The modern U.S. Supreme Court stands at a moment of profound institutional reckoning. Once regarded as the nation’s stabilizing constitutional backstop, the Court’s recent trajectory has raised urgent questions about its democratic legitimacy, its susceptibility to ideological capture, and its widening distance from the public it is meant to serve. A recent letter to Congress from dozens of civil‑rights and pro‑democracy organizations captures this concern with unusual clarity, warning that the Court’s “rolling back [of] voting rights, reproductive freedoms, environmental protections and commonsense gun laws, and dramatically expanding presidential immunity” has placed it “out of step with the American people while enriching wealthy right‑wing political donors and corporate interests.”
This critique is not hyperbole. It reflects a decade‑long pattern in which the Court’s conservative supermajority—cemented by three appointments during the Trump administration—has aggressively reshaped constitutional doctrine in ways that contract long‑standing rights and expand executive power. The Court’s recent decision in Louisiana v. Callais, completing what Justice Elena Kagan described as the “now completed demolition” of the Voting Rights Act, is emblematic. In her dissent, Kagan reminded the nation that the Act “was born of the literal blood of Union soldiers and civil rights marchers,” and that dismantling it threatens “a half‑century’s worth of gains in voting equality.”

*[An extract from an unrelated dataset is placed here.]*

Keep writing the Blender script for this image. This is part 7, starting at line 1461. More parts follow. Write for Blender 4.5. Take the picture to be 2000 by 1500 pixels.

The Court’s defenders argue that it is merely returning constitutional interpretation to its original meaning. But this framing obscures the deeper structural problem: the Court is increasingly functioning as an ideological instrument rather than a neutral arbiter. Its decisions on voting rights, reproductive autonomy, environmental regulation, and gun safety reflect a consistent pattern of narrowing federal authority, weakening civil‑rights protections, and elevating individual or corporate claims over collective democratic interests.
The expansion of presidential immunity is perhaps the most alarming development. By broadening the shield around executive actions, the Court risks undermining the very principle of accountability that distinguishes a constitutional republic from an elected monarchy. As the civil‑rights coalition notes, these rulings have “encouraged and enabled Trump’s most authoritarian instincts,” often through the Court’s opaque and increasingly criticized shadow docket.
The shadow docket—where major decisions are issued without full briefing, oral argument, or transparent reasoning—has become a powerful tool for reshaping national policy without public scrutiny. This procedural shift is not merely a technical concern; it erodes democratic norms by allowing consequential rulings to occur outside the traditional deliberative process. The Court’s intervention in Louisiana’s redistricting, despite ongoing primary elections and its own previously stated reluctance to disrupt active campaigns, illustrates how procedural norms are being bent to achieve ideological outcomes. Justice Ketanji Brown Jackson’s dissent underscored this inconsistency, warning that the Court’s abrupt reversal of its own principles signals a “naked partisan power grab.”
Critics also highlight the Court’s ethical vulnerabilities. Reports of undisclosed gifts, luxury travel, and donor‑funded access involving certain justices have intensified public skepticism. Without an enforceable code of ethics—something every other federal judge is bound by—the Court remains uniquely unaccountable. This lack of transparency fuels the perception that wealthy donors and political networks wield disproportionate influence over judicial outcomes.
The cumulative effect is a legitimacy crisis. Public trust in the Court has fallen to historic lows, and the perception that it is aligned with partisan interests threatens the stability of constitutional governance. A judiciary that is seen as politically captured cannot effectively serve as a check on executive or legislative overreach.
Structural reform is therefore not a radical proposition but a democratic necessity. Proposals such as 18‑year term limits for justices, a binding code of ethics, and—under a future pro‑democracy administration—expanding the size of the Court, aim to restore ideological balance and institutional accountability. Legislative efforts like the John Lewis Voting Rights Advancement Act and the Freedom to Vote Act are equally essential to counteract the Court’s retrenchment on voting rights.
Ultimately, the crisis facing the Supreme Court is not merely legal but constitutional and civic. A Court that consistently narrows democratic participation while expanding executive power risks destabilizing the very system it is sworn to protect. The responsibility now lies with Congress, civil society, and the electorate to ensure that the Court does not drift further from the democratic principles that legitimize its authority.